I mean really, when we talked about moving to Paris, what did we dream of? Picking up the daily baguette from the bakery. Enjoying coffee on the terrace of a café. Strolling the streets, taking lots of pictures, finding hidden corners that don’t make the guidebooks. Visiting the Louvre without the pressure to see everything in one trip. Meeting locals. Learning some French.

But rocking “You Shook Me All Night Long” at the Australian Embassy, complete with a guest didgeridoo player? Yeah, I didn’t see that coming.

It just goes to show what idle conversation can lead to. It was last fall. I was picking up Evelyn from a school trip at the Montparnasse Station and got to talking with one of the other parents. Turned out he was in a cover band–The Doodads–with some other parents, a few teachers, and other assorted expats.

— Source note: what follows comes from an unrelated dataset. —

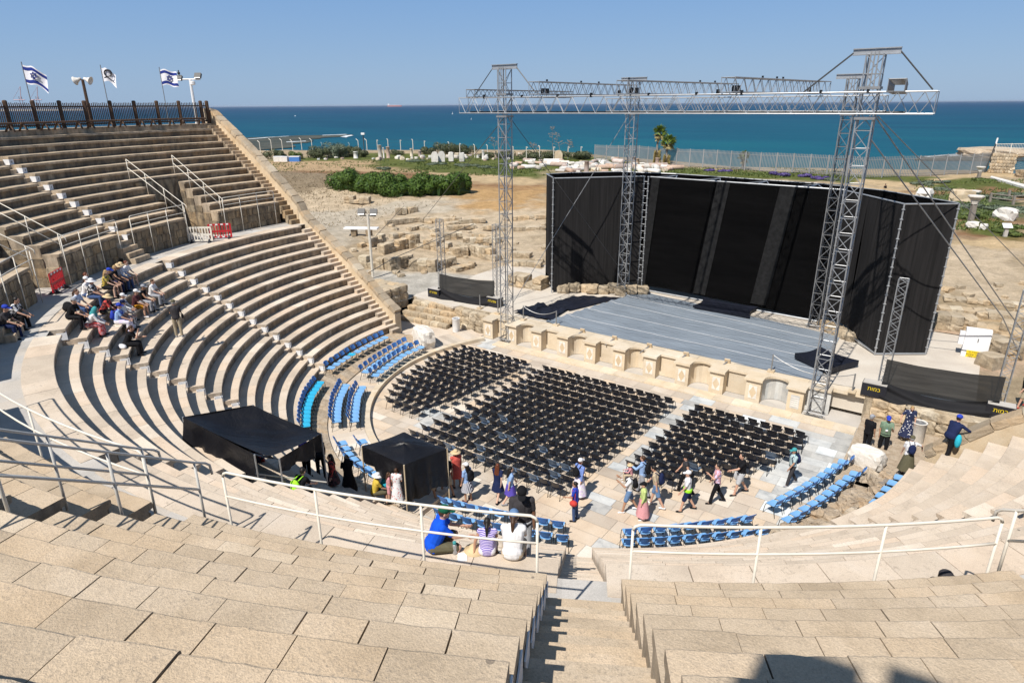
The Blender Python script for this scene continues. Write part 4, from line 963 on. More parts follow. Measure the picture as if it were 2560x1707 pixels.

I mentioned that I played bass and keyboards. Just making conversation, you know. A few weeks later we met for coffee at one of those café terraces–just what I’d come to Paris for. We swapped stories, told musician jokes, and talked about life in France. Next thing you know, the regular bass player can’t make a gig and they ask me to fill in for the night at the Australian Embassy.

I think that was six gigs ago.

If I had any artistic dreams for my move to Paris, it was to make a lot of progress on writing a novel (what American writer doesn’t want to live in Paris and write? Right?). Even though I love music and still enjoy playing, I gave up the rock star dreams a long time ago. The bands I played in when I was in high school never seemed to manage more than one gig before falling apart–if we even managed one gig. And that summer in college when I travelled around playing with a group? I think I netted maybe a hundred bucks for my trouble (it was actually a lot of fun). Good thing I had a scholarship.

Well, soon enough we were back at that same café where we’d had coffee, but this time packed together in corner playing “Take It Easy” and “Superstitious” till almost two in the morning. Since then, we’ve been back to the Australian Embassy, played at a club on a boat moored on the Seine, been back to the café a few times and even played at the Paris Polo Club.

Honestly, I wavered on whether to say yes to the Paris Polo Club gig. We already were going to be back at the Australian Embassy for their Australia Day celebration the night before. And the last time we played there, it meant not getting to bed till about three. Did I really need another gig on the same weekend?

But what am I doing here anyway? Answer: I’m here to experience Paris. To see and do what this city has to offer. Meet people. See things I can’t see back in Seattle. When am I ever going to get another chance to go to the Paris Polo Club? Answer: Never. So, yes. Let’s do this.

The Polo Club couldn’t have been more different from the Australian Embassy. The embassy gig? Completely casual. Aussies in shorts and sunglasses dancing and drinking Aussie beer. The Polo Club? Parisians dressed to the nines, the Taittinger flowing, people making speeches and giving huge silver trophies to each other. Not to mention the best pre-gig dinner I’ve ever had at a venue (charcuterie, veal, and profiteroles? Bien sûr!). 

There’s a season for everything, it’s been said. And sometimes the season that comes is unexpected, something you didn’t foresee. I didn’t move to Paris to join a band. But I’m glad I said yes.